The Feraghans with fields covered with Guli Hinnai designs instead of the Herati show a difference in both drawing and colouring, though the general effect is much the same. In place of crumpled leaves and rosettes of reddish hue are the star-like flowers of the Hinnai plants that brighten the mountains surrounding the Feraghan plain with their large yellow or ivory coloured petals. The pattern, as a whole, is slightly more prominent, and the prevailing colour tone, which is rich, is less red and more yellow. There is, however, a very noticeable difference in the pattern of the third sub-group, though specimens are not frequently seen. In these the small figures of conventionalised flowers sometimes have geometric shapes and are arranged in diagonal or perpendicular rows. Moreover, they generally lack the rich colouring of the preceding sub-groups.
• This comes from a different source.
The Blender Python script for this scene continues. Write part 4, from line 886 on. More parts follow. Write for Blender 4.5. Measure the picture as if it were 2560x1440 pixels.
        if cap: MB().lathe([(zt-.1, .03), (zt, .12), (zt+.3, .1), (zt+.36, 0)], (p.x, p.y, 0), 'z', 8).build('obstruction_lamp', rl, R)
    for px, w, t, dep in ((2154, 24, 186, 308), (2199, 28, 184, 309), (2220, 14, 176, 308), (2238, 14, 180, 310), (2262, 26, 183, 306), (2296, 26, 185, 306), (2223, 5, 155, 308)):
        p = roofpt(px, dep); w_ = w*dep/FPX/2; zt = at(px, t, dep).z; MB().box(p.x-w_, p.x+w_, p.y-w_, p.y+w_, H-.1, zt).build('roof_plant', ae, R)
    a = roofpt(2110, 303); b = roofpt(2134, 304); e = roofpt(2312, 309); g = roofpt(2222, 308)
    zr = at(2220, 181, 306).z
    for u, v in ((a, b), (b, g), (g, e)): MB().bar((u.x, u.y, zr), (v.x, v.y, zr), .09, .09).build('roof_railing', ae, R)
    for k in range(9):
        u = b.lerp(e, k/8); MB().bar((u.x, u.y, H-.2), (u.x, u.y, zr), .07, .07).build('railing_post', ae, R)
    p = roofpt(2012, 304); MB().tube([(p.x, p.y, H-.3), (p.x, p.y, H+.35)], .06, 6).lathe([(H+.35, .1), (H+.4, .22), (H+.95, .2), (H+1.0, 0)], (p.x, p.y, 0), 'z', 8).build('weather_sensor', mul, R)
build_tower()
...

The central medallion is found not only in modern but also in old Feraghans. It is generally of diamond or hexagonal shape, with serrated edges and with pendants. Almost invariably Herati figures cover its surface, and not infrequently some lattice-work design with small conventionalised leaves or flowers appear faintly on the field of uniform colour surrounding it. As a rule, pieces of this group are of a more striking and handsome appearance than those in which the entire field is covered with numerous minute figures of equally rich hues that blend and produce, when viewed at a distance, an undefined colour. The border designs are similar to those of the other group. All of the old pieces were stoutly woven; and though the nap was short, many of those that remain are still serviceable.